I made this earlier, while I was looking at the Office of National Statistics' income/tax/benefit stats. I'm an interesting person like that 
Thought I may as well put it on the thread.
It shows that, although the bottom three tenths of the UK receive more in benefits than they pay out in taxes, the top one-tenth is still left with a disproportionately high income compared to everyone else.
You can see how the richest 10% of households skew our income distribution, because they've pulled the average higher than it ought to be.
If the distribution was more 'fair', at least to the middles, the 'average' line would cross the tops of the 5th and 6th bars - be in the middle.
As it is, it only just meets the top of the 4th decile.
Soaring final income levels at the 1st decile are causing too much inequality.
The answer isn't to reduce the average, but to pull some more of that 1st decile income down into the poorer groups: make the final bar shorter, and the 10th - 5th bars taller.

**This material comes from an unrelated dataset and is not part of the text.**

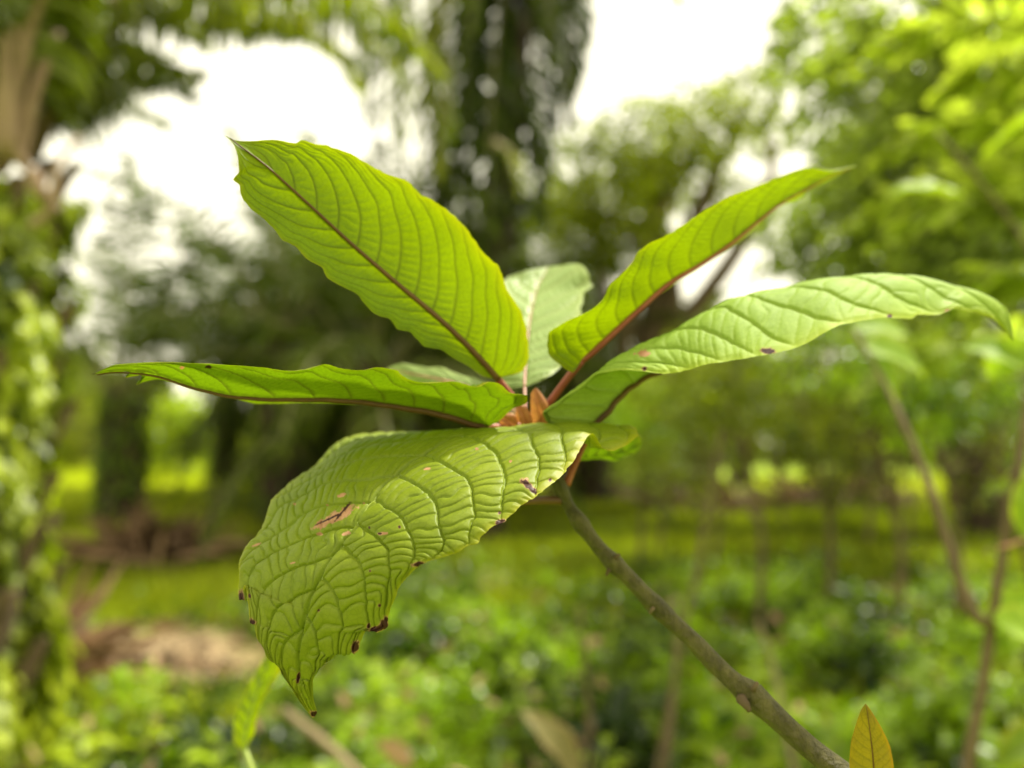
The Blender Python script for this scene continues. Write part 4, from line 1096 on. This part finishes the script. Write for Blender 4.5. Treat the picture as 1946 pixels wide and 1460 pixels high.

As we've seen upthread, improved income equality has a highly positive effect on economic growth. (This makes sense: more people buying more stuff means more people trading, so good news all round.)
In reality, the top decile's bar could be pulled down efficiently by taking more taxes and/or awarding fewer benefits to the top 1%. A household income of £80k isn't that high. Lumping the data into deciles hides the fact that a few hundred thousand households have extremely high incomes.
Similarly, a few hundred thousand of the poorest households actually have an income of around zero.